Item 7.01 Regulation FD Disclosure.
On April 11, 2023, Tio Tech A (the "Company") announced that it will be unable
to consummate an initial business combination within the time period required by
its Amended and Restated Memorandum and Articles of Association (the
"Articles"). Accordingly, the Company intends to redeem all of the outstanding
Class A ordinary shares that were included in the units issued in the Company's
initial public offering (the "Public Shares") and thereafter will cease all
operations except for those required to wind up the Company's business in
accordance with the Articles.
In order to provide for the disbursement of funds from the Company's trust
account, the Company will instruct Continental Stock Transfer & Trust Company,
as trustee (the "Trustee"), to take all necessary actions to liquidate the
securities held in the trust account. The proceeds thereof, less $100,000 of
interest to pay dissolution expenses and net of taxes payable, will be held in a
non-interest bearing account while awaiting disbursement to the holders of the
Public Shares. Holders of record must deliver their Public Shares to Continental
Stock Transfer & Trust Company, the Company's transfer agent, to receive their
pro rata portion of such proceeds. Beneficial owners of Public Shares held in
"street name," will not need to take any action in order to receive the
redemption amount. The redemption of the Public Shares is expected to occur on
or about April 24, 2023.
In connection with the Company's initial public offering, the Company's sponsor,
Tio Tech A Holdings GmbH, agreed to waive any redemption rights with respect to
its outstanding Class B ordinary shares issued prior to the Company's initial
public offering.
There will be no redemption rights or liquidating distributions with respect to
the Company's warrants, which will expire worthless.
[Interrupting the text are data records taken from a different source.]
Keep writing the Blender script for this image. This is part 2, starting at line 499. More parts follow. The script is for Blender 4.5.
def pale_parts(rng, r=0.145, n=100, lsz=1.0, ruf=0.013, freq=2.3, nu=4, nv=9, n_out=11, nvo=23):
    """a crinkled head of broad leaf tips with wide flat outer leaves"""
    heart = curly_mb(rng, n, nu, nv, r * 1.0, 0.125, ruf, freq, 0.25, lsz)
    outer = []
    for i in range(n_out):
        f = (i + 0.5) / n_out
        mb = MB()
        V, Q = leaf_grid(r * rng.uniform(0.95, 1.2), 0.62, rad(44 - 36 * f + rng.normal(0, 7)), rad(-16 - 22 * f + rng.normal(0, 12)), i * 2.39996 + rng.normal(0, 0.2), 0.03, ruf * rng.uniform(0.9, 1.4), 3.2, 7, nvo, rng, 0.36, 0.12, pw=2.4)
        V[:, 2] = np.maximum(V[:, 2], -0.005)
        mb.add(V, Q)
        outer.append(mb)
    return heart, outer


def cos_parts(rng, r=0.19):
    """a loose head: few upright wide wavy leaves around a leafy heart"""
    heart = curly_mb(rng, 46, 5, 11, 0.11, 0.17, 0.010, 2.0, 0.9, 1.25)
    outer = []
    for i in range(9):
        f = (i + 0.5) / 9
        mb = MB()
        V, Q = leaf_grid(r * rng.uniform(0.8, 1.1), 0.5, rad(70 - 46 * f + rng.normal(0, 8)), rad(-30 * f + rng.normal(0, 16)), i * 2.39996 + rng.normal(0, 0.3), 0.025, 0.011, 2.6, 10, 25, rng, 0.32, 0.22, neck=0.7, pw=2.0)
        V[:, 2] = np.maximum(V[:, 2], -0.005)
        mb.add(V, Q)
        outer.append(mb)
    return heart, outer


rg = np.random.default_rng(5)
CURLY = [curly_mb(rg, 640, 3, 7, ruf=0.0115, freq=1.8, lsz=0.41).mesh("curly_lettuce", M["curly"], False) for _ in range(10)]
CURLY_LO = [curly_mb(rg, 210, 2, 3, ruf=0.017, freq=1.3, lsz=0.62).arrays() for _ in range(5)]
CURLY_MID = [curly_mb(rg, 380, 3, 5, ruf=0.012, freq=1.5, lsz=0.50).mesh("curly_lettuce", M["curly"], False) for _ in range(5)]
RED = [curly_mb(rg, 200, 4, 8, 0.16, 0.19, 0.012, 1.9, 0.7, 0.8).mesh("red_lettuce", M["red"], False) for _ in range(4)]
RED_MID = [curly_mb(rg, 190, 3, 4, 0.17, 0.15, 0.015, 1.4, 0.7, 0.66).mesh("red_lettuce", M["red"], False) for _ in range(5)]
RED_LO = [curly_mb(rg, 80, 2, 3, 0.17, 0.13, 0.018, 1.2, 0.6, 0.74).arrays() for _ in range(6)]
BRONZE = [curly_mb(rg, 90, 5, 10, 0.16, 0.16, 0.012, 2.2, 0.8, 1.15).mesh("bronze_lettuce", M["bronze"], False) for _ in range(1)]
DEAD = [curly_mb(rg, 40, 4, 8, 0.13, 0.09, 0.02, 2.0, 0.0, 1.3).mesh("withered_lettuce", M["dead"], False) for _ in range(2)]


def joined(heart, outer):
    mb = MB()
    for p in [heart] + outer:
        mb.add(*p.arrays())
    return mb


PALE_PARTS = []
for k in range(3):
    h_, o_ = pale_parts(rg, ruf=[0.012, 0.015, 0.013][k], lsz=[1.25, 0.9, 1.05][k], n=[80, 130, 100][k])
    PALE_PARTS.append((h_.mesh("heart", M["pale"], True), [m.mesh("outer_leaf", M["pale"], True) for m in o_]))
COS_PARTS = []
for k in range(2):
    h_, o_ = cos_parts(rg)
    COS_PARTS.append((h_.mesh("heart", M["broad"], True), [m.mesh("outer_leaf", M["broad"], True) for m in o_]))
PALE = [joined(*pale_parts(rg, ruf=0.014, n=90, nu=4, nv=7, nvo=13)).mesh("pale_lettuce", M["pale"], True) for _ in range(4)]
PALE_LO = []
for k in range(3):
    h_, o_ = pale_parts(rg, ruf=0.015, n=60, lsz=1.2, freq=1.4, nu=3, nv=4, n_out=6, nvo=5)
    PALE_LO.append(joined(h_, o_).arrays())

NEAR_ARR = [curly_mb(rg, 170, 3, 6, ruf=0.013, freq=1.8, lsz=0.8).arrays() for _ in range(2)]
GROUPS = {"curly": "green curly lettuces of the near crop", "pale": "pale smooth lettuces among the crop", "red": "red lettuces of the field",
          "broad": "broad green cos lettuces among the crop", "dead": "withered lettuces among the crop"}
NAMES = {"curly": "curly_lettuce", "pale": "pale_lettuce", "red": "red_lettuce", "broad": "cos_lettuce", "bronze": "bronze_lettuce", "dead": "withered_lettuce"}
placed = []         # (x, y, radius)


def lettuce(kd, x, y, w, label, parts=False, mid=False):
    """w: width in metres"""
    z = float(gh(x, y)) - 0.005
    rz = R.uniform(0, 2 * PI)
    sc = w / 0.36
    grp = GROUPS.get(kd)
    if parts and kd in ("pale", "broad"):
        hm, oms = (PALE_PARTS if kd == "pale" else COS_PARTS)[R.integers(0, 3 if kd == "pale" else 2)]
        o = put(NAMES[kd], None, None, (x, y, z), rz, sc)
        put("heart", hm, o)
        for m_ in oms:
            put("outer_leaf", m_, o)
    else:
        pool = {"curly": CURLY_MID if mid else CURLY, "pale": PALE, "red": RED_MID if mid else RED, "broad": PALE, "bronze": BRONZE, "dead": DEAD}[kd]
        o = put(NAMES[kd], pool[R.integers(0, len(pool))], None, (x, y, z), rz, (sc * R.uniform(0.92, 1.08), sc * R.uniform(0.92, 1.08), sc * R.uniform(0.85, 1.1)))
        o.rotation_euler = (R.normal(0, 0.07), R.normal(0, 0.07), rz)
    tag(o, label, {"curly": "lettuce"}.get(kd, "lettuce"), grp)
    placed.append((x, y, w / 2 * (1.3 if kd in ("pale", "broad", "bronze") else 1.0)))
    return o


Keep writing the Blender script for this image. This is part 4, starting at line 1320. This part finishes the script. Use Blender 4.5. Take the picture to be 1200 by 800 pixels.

The Company expects that the last day of trading of the Public Shares on the
Nasdaq Stock Market LLC ("Nasdaq") will be April 21, 2023, and that Nasdaq will
thereafter file a Form 25 with the U.S. Securities and Exchange Commission (the
"SEC") to delist the Company's securities. The Company expects to file a Form 15
with the SEC to terminate the registration of its securities under the
Securities Exchange Act of 1934, as amended.
Forward-Looking Statements
This Form 8-K contains certain forward-looking statements within the meaning of
the federal securities laws. These forward-looking statements generally are
identified by the words "believe," "expect," "anticipate," "estimate," "intend,"
"plan," "may," "should," "will," "would," "will continue," "expects," and
similar expressions. Forward-looking statements are predictions, projections and
other statements about future events that are based on current expectations and
assumptions and, as a result, are subject to risks and uncertainties. Many
factors could cause actual future events to differ materially from the forward
looking statements in this release. You should carefully consider these and the
other risks and uncertainties described in the Company's annual report on Form
10-K and other documents the Company has filed with the SEC. Those filings
identify and address other important risks and uncertainties that could cause
actual events and results to differ materially from those contained in the
forward-looking statements. Forward-looking statements speak only as of the date
they are made. Readers are cautioned not to put undue reliance on
forward-looking statements, and the Company assumes no obligation and does not
intend to update or revise these forward-looking statements, whether as a result
of new information, future events, or otherwise, except as required by law.